Task goal ->
Select all lines in the records that include "picture".

Records for the exercise ->

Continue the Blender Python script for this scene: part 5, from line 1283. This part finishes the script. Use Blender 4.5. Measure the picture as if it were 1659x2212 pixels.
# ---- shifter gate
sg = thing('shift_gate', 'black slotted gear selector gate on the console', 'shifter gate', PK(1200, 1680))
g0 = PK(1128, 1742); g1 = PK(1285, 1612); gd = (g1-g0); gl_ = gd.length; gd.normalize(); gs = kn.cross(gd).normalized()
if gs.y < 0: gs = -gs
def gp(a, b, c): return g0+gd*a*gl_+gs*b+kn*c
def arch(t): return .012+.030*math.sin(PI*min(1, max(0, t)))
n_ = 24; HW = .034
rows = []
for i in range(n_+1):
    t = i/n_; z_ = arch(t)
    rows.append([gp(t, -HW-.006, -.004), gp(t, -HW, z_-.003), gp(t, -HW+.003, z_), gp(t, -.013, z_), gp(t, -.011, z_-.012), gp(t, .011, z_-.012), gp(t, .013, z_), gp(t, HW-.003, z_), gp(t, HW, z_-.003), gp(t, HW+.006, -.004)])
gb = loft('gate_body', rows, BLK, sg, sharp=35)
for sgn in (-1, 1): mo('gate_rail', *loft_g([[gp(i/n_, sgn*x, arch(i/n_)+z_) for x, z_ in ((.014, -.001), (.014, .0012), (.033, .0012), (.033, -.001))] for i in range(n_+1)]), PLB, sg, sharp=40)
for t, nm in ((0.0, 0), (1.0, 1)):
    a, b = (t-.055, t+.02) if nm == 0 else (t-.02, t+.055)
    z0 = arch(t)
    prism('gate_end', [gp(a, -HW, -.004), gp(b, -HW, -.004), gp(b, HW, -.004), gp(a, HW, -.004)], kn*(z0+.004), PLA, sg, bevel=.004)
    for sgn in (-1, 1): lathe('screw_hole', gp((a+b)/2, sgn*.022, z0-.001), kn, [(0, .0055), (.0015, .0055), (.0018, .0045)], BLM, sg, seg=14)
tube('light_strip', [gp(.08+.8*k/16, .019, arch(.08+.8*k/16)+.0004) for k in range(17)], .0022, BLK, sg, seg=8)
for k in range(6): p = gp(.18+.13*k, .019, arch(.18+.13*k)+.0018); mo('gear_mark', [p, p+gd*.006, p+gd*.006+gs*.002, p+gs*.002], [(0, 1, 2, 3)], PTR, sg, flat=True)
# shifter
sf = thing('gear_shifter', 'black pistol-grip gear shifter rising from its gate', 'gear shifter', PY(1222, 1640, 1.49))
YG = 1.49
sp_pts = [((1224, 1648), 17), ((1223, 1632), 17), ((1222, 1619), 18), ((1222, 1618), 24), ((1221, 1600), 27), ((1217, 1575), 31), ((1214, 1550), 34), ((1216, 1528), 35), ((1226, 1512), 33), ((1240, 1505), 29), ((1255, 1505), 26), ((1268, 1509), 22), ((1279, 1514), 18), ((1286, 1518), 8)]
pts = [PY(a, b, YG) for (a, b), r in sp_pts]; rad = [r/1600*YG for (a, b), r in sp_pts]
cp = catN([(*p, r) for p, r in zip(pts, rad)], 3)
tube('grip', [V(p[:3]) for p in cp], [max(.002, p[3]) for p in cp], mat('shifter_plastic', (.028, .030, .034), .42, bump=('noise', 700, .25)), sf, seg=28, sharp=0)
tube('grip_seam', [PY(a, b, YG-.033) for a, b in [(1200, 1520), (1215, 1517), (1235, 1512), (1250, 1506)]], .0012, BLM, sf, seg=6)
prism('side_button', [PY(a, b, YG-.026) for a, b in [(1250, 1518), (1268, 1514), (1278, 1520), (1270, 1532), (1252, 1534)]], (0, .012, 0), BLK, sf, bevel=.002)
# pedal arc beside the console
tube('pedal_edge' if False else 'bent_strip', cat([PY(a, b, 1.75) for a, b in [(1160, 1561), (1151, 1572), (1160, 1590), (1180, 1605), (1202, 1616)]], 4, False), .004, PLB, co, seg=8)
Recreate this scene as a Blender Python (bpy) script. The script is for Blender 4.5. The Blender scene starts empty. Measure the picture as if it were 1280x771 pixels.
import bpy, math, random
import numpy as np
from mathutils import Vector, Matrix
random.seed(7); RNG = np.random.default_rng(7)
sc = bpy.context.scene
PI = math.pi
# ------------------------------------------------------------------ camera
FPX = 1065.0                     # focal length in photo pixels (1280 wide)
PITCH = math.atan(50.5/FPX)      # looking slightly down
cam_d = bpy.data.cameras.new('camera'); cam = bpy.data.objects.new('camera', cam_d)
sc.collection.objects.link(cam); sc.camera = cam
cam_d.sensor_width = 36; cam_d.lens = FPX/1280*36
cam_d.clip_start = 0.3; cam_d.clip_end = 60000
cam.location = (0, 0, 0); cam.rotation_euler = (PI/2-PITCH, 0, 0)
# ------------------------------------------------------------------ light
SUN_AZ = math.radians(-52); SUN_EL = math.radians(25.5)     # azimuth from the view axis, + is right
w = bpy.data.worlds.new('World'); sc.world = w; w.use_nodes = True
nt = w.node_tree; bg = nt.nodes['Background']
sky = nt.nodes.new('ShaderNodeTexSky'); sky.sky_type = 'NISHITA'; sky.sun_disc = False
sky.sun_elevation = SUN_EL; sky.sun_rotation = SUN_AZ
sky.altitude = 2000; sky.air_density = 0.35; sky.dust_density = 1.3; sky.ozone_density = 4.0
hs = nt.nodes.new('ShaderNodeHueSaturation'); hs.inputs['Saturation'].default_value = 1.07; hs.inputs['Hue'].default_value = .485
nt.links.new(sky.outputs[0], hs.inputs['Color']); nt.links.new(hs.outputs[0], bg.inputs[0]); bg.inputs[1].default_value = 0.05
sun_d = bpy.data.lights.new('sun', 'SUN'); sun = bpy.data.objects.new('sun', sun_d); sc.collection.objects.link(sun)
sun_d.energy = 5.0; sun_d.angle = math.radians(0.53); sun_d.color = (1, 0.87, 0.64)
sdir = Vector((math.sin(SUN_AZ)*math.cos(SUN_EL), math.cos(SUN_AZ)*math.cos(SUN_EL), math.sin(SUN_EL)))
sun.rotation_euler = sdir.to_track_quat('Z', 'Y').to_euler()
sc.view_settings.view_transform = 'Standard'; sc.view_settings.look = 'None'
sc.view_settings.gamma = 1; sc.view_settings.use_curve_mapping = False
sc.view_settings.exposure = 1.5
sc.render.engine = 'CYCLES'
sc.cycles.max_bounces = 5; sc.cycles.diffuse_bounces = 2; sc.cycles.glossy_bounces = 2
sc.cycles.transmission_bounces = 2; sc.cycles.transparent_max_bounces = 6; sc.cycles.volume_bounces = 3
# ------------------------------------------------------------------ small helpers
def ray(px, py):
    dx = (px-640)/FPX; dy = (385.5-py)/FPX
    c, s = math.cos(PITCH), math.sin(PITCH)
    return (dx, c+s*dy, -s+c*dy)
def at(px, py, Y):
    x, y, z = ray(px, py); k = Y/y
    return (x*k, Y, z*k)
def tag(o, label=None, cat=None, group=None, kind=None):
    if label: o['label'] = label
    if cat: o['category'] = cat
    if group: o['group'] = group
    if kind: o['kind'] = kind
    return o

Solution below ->
Continue the Blender Python script for this scene: part 5, from line 1283. This part finishes the script. Use Blender 4.5. Measure the picture as if it were 1659x2212 pixels.
Recreate this scene as a Blender Python (bpy) script. The script is for Blender 4.5. The Blender scene starts empty. Measure the picture as if it were 1280x771 pixels.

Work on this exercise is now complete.